Reusability of Tools for Broad Applicability of Use Cases
Use cases for data integration tools are diversifying as buyers procure tools with the aim of supporting a wide range of projects and initiatives. Although data integration tools are still mainly deployed for BI, analytics and data warehousing initiatives, the growing complexity and diversity of usage scenarios is also fueling demand. Uses of federated views of data to leverage distributed enterprise data in an LDW are attracting early interest as a means of aggregating and providing data rapidly to the business. Data migrations in support of modernization and consolidation initiatives are growing, with data integration capabilities — and the related technology area of data quality — providing critical infrastructure for such efforts. As MDM programs increase in number and scope, organizations also seek to apply investments in data integration technology to these programs, to which the movement, transformation and federation of master data is fundamental. Synchronization of data between operational applications and across enterprise boundaries (between trading partners or between on-premises and cloud-based applications) also represents an area of growth. Increasingly, end-user organizations are deploying data integration services beneath, and in support of, wider SOA initiatives.
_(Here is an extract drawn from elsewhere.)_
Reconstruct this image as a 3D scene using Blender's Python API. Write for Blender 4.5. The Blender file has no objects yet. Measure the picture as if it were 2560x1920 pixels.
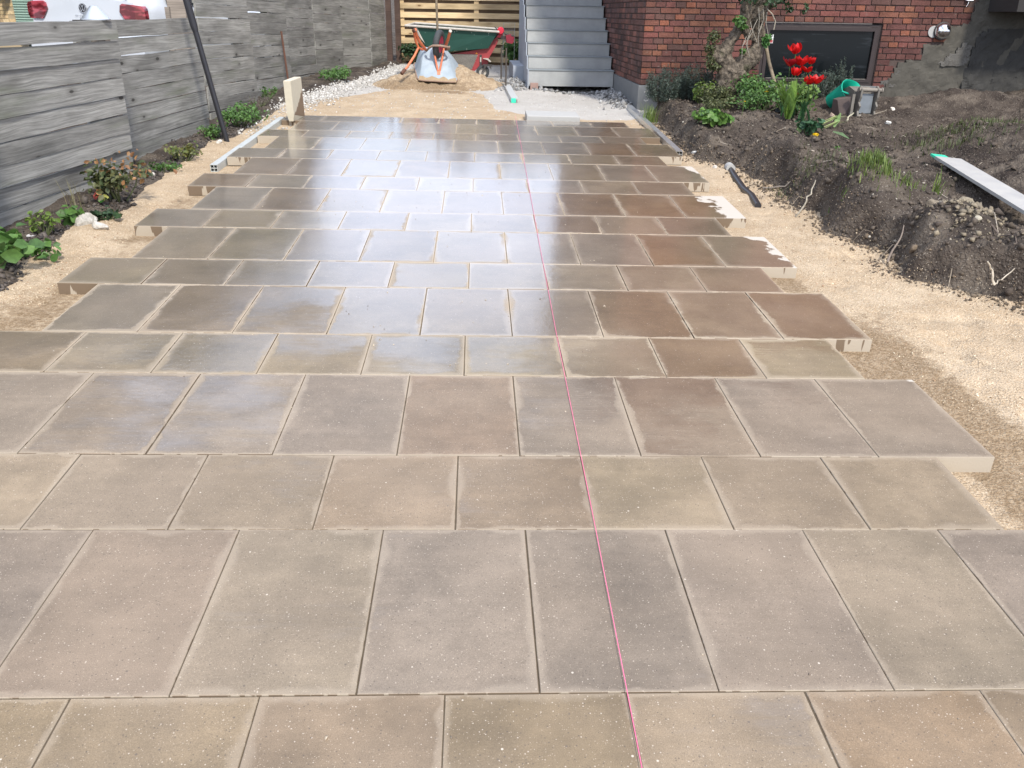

The Customer Experience of Support and Service Is a High Priority
The customer experience is increasingly important to organizations when choosing vendors in terms of overall customer service and support, pricing approaches for data integration tools, and the perception of value relative to cost models. With reduced staff and budget, and amid mounting pressure for faster and higher-quality delivery of solutions, buyers are demanding a superior customer service and support experience from their technology providers. In addition to highly responsive and high-quality technical support, customers desire direct and frequent interactions with sales teams and executives. Buyers are also focusing strongly on the availability of skills both within a provider's installed base and via system integrator partners, and of forums in which they can share experiences, lessons and solutions with their peers.